• [Required work] Reproduce exactly the lines below, from the first one through the line containing "SM.extend([k] * len(F))", and omit any pictures.

++++++

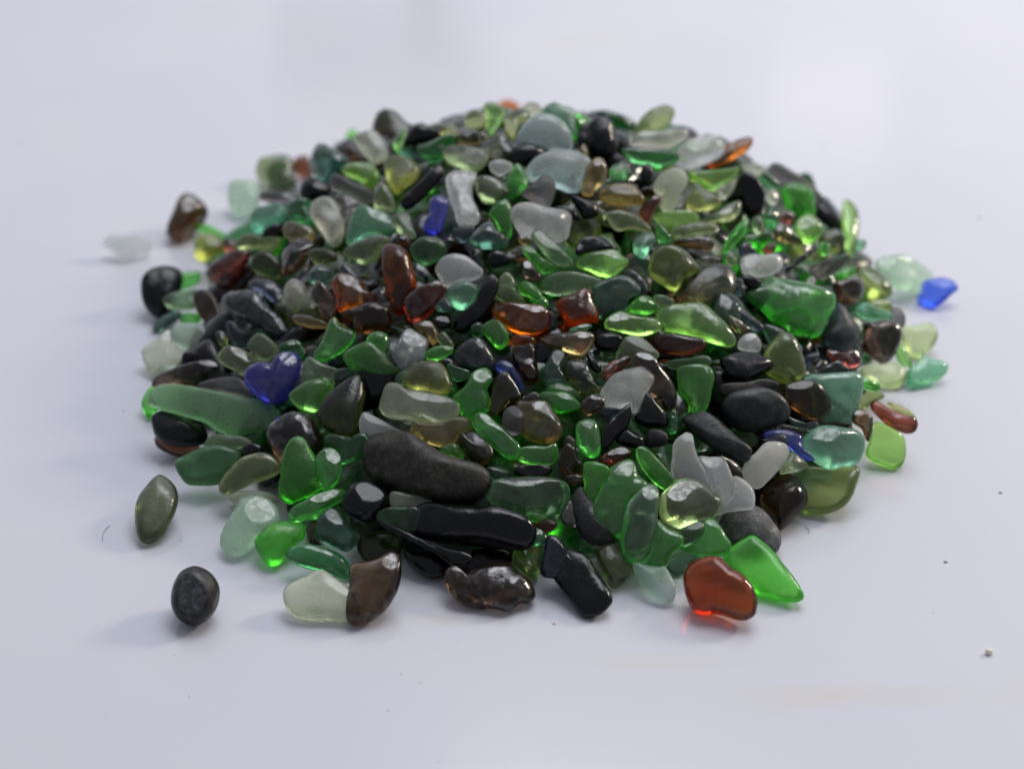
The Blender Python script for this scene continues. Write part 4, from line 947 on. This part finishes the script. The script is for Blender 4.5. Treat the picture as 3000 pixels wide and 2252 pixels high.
# ------------------------------------------------------------------ build every piece
SHARDS = ('slab', 'shard', 'wedge', 'chip', 'sliver', 'blade', 'leaf')
small = sorted((q for q in PIECES if not q['mark']), key=lambda q: q['apx'])[:22]
small_ids = {id(q) for q in small}
SV, SF, SM, SMATS = [], [], [], []

def to_stuff(V, F, M, c, mat):
    if mat not in SMATS:
        SMATS.append(mat)
    k = SMATS.index(mat)
    base_i = len(SV)
    W = V @ np.array(M)[:3, :3].T + np.array(c)
    SV.extend(map(tuple, W))
    SF.extend(tuple(a + base_i for a in f) for f in F)
    SM.extend([k] * len(F))

for i, q in enumerate(PIECES):
    V, F, M = build(q, i)
    mat = mat_for(q['code'], 2 if q['mark'] in GLINTS else i % 3)
    if id(q) in small_ids:
        to_stuff(V, F, M, q['ctr'], mat)
        continue
    stone = q['code'] in ('st', 'gs', 'bs')
    name = 'beach_stone' if stone else 'glass_shard' if q['shape'] in SHARDS else 'glass_pebble'
    o = mesh_obj(name, [tuple(v) for v in V], F, [mat])
    o.matrix_world = Matrix.Translation(q['ctr']) @ M
    if 'cut' in q:
        o.data.materials[0] = stone_mat('bs', 1)
        o.data.materials.append(stone_mat('ch', 0))
        o.data.polygons.foreach_set('material_index', [1 if sum(q['cut'][a] for a in f) > len(f) / 2 else 0 for f in F])
    o['label'] = q['label']
    o['category'] = 'stone' if stone else 'sea glass'
    if (q['mark'] or '').startswith('loose'):
        o['group'] = 'loose pieces lying apart from the heap'
    else:
        o['group'] = 'beach stones in the heap' if stone else 'sea glass pieces heaped on the table'

# the pieces underneath, seen only through the gaps
rng = random.Random(77)
FILL = ['k', 'o', 'dg', 'g', 'k', 'dg', 'g', 'o', 'br', 'dg', 'sg', 'ol', 'g', 'dt']
def hidden(c, rad):
    """true when the spot lies behind the pieces already laid"""
    rel = CM.transposed() @ (c - CAMP)
    u, v = 1500 + FPX * rel.x / -rel.z, 1126 - FPX * rel.y / -rel.z
    k = FPX * rad / -rel.z
    dist, seen, solid = (c - CAMP).length, 0, 0
    for a in range(12):
        for f in (.55, 1.05):
            x, y = int((u + k * f * math.cos(a * .5236)) / GS), int((v + k * f * math.sin(a * .5236)) / GS)
            if not (0 <= x < GW and 0 <= y < GW):
                return False
            zb = zbuf[y, x]
            if np.isfinite(zb):
                seen += 1
                if dist - rad * .45 < zb:
                    return False
                solid += 1
            elif heap(c.x, c.y) > .020:
                seen += 1
    return seen >= 15 and solid >= 9
spots = []
for count, deep0, deep1, space, rad in ((330, .005, .011, .0115, .0115), (260, .013, .019, .0130, .0115), (170, .023, .032, .016, .0115), (220, .006, .016, .0075, .0070)):
    here, tries = [], 0
    while len(here) < count and tries < 9000:
        tries += 1
        x, y = HC[0] + rng.uniform(-1, 1) * A_X * .97, HC[1] + rng.uniform(-1, 1) * A_Y * .97
        h = heap(x, y)
        if h < .004:
            continue
        c = Vector((x, y, h)) - heap_n(x, y) * rng.uniform(deep0, deep1)
        if c.z < .003 or any((c - s[0]).length < space for s in here + spots) or not hidden(c, rad):
            continue
        here.append((c, rad))
    spots += here
if True:
    for (x, y, z), rad in spots:
        a = rng.uniform(.83, 1.28) * rad; b_ = a * rng.uniform(.55, .9)
        th = np.linspace(0, 2 * math.pi, 20, endpoint=False)
        w = np.array([1 + .14 * math.sin(2 * t + rng.random()) + rng.uniform(-.10, .10) for t in th])
        loop = np.c_[np.cos(th) * a * w, np.sin(th) * b_ * w]
        V, F = pebble(loop, b_ * rng.uniform(.50, .72), 'oval', rng, nring=(1.0, .93, .80, .6, .35))
        n = (heap_n(x, y) + Vector((rng.gauss(0, .3), rng.gauss(0, .3), 0))).normalized()
        M = n.to_track_quat('Z', 'Y').to_matrix() @ Matrix.Rotation(rng.uniform(0, 6.28), 3, 'Z')
        lo = (V @ np.array(M).T)[:, 2].min()
        z = max(z, .0004 - lo)
        to_stuff(V, F, M.to_4x4(), (x, y, z), mat_for(rng.choice(FILL), rng.randint(0, 2)))
rub = mesh_obj('sea_glass_rubble', SV, SF, SMATS, midx=SM)
rub['kind'] = 'stuff'
rub['label'] = 'small dark sea glass filling the gaps between the heaped pieces'
rub['category'] = 'sea glass'

# ------------------------------------------------------------------ small things on the table
def spot(u, v):
    d = ray(u, v)
    return CAMP + d * (CAM_H / -d.z)

# the pale crumb
cmat, nt, b, out = new_mat('pale_crumb')
nz = node(nt, 'ShaderNodeTexNoise'); nz.inputs['Scale'].default_value = 900
tcx = node(nt, 'ShaderNodeTexCoord'); nt.links.new(tcx.outputs['Object'], nz.inputs['Vector'])
nt.links.new(ramp(nt, nz.outputs['Fac'], [(.4, (.74, .68, .50)), (.6, (.86, .82, .70))]), b.inputs['Base Color'])
b.inputs['Roughness'].default_value = .7
th = np.linspace(0, 2 * math.pi, 20, endpoint=False)
V, F = pebble(np.c_[np.cos(th) * .0012, np.sin(th) * .0010], .0008, 'oval', random.Random(9), nring=(1.0, .9, .7, .4), facets=False)
c = spot(2897, 1914)
o = mesh_obj('crumb', [tuple(v) for v in V], F, [cmat])
o.location = (c.x, c.y, .0008)
o['label'] = 'pale cream crumb lying alone on the white table, far right of the heap'
o['category'] = 'crumb'

# grit and lint scattered over the table
gm, nt, b, out = new_mat('dark_grit')
nz = node(nt, 'ShaderNodeTexNoise'); nz.inputs['Scale'].default_value = 60
tcx = node(nt, 'ShaderNodeTexCoord'); nt.links.new(tcx.outputs['Object'], nz.inputs['Vector'])
nt.links.new(ramp(nt, nz.outputs['Fac'], [(.35, (.16, .13, .10)), (.65, (.45, .37, .27))]), b.inputs['Base Color'])
b.inputs['Roughness'].default_value = .8
rg = random.Random(31)
V, F = [], []
spots_px = [(1172, 1886), (1283, 1906), (1176, 1974), (1137, 2080), (1832, 2066), (2600, 1560), (2420, 1567), (2360, 1545), (510, 1917),
            (430, 1840), (1283, 1778), (2430, 2118), (310, 2098), (1340, 1880)] + [(rg.uniform(150, 2900), rg.uniform(1500, 2230)) for _ in range(10)]
for u, v in spots_px:
    c = spot(u, v)
    if heap(c.x, c.y) > 0:
        continue
    a = rg.uniform(.00008, .00026); el = rg.choice((1, 1, 1.5, 2.6)); r0 = rg.uniform(0, 6.28)
    k0 = len(V)
    for j in range(6):
        t = 2 * math.pi * j / 6
        x, y = math.cos(t) * a * el * rg.uniform(.7, 1.2), math.sin(t) * a * rg.uniform(.7, 1.2)
        V.append((c.x + x * math.cos(r0) - y * math.sin(r0), c.y + x * math.sin(r0) + y * math.cos(r0), .0001))
    V.append((c.x, c.y, a * .8))
    for j in range(6):
        F.append((k0 + j, k0 + (j + 1) % 6, k0 + 6))
# two bent hairs
for (u0, v0, u1, v1) in ((302, 1585, 322, 1540), (2358, 1545, 2366, 1565)):
    p0, p1 = spot(u0, v0), spot(u1, v1)
    side = Vector((0, 0, 1)).cross(p1 - p0).normalized() * .00006
    k0 = len(V)
    for s in np.linspace(0, 1, 9):
        p = p0.lerp(p1, s) + side * 16 * math.sin(s * math.pi)
        V.extend([tuple(p - side + Vector((0, 0, .0002))), tuple(p + side + Vector((0, 0, .0002))), tuple(p + Vector((0, 0, .0004)))])
    for s in range(8):
        for e in range(3):
            F.append((k0 + s * 3 + e, k0 + s * 3 + (e + 1) % 3, k0 + s * 3 + 3 + (e + 1) % 3, k0 + s * 3 + 3 + e))
g = mesh_obj('grit', V, F, [gm], smooth=False)
g['kind'] = 'stuff'
g['label'] = 'specks of dark grit and lint scattered on the white table'
g['category'] = 'grit'

# unseen bars added to mirror a window frame's faint grey bands in the table gloss
fm, nt, b, out = new_mat('dark_bars')
nzf = node(nt, 'ShaderNodeTexNoise'); nzf.inputs['Scale'].default_value = 20
nt.links.new(ramp(nt, nzf.outputs['Fac'], [(.3, (.10, .10, .105)), (.7, (.14, .14, .145))]), b.inputs['Base Color'])
b.inputs['Roughness'].default_value = .6
def mirrored(u, v, y):
    """where the sight line through a table point goes after reflection, at depth y"""
    p, d = spot(u, v), ray(u, v)
    k = (y - p.y) / d.y
    return Vector((p.x + d.x * k, y, -d.z * k))
V, F = [], []
def reflection_bar(c0, c1, w, dep=.05):
    c0, c1 = Vector(c0), Vector(c1)
    ax = (c1 - c0).normalized(); sd = Vector((0, 1, 0)).cross(ax).normalized() * w / 2; dp = Vector((0, dep / 2, 0))
    k0 = len(V)
    for c in (c0, c1):
        for a, b2 in ((-1, -1), (1, -1), (1, 1), (-1, 1)):
            V.append(tuple(c + sd * a + dp * b2))
    F.extend([(k0, k0 + 1, k0 + 2, k0 + 3), (k0 + 7, k0 + 6, k0 + 5, k0 + 4)] + [(k0 + j, k0 + 4 + j, k0 + 4 + (j + 1) % 4, k0 + (j + 1) % 4) for j in range(4)])
FY = 2.15
a0, a1 = mirrored(820, 130, FY), mirrored(1430, 195, FY)
reflection_bar(a0, (a1.x, FY, a1.z), .075)
b0 = mirrored(1262, 155, FY)
reflection_bar((b0.x, FY, b0.z + .045), mirrored(1240, -260, FY), .05, .046)
w = mesh_obj('reflection_bars', V, F, [fm], smooth=False)
w['kind'] = 'structure'
w['label'] = 'dark unseen bars added beyond the table, mirrored as faint window-frame bands in its gloss'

++++++

• [Worked answer]
The Blender Python script for this scene continues. Write part 4, from line 947 on. This part finishes the script. The script is for Blender 4.5. Treat the picture as 3000 pixels wide and 2252 pixels high.
# ------------------------------------------------------------------ build every piece
SHARDS = ('slab', 'shard', 'wedge', 'chip', 'sliver', 'blade', 'leaf')
small = sorted((q for q in PIECES if not q['mark']), key=lambda q: q['apx'])[:22]
small_ids = {id(q) for q in small}
SV, SF, SM, SMATS = [], [], [], []

def to_stuff(V, F, M, c, mat):
    if mat not in SMATS:
        SMATS.append(mat)
    k = SMATS.index(mat)
    base_i = len(SV)
    W = V @ np.array(M)[:3, :3].T + np.array(c)
    SV.extend(map(tuple, W))
    SF.extend(tuple(a + base_i for a in f) for f in F)
    SM.extend([k] * len(F))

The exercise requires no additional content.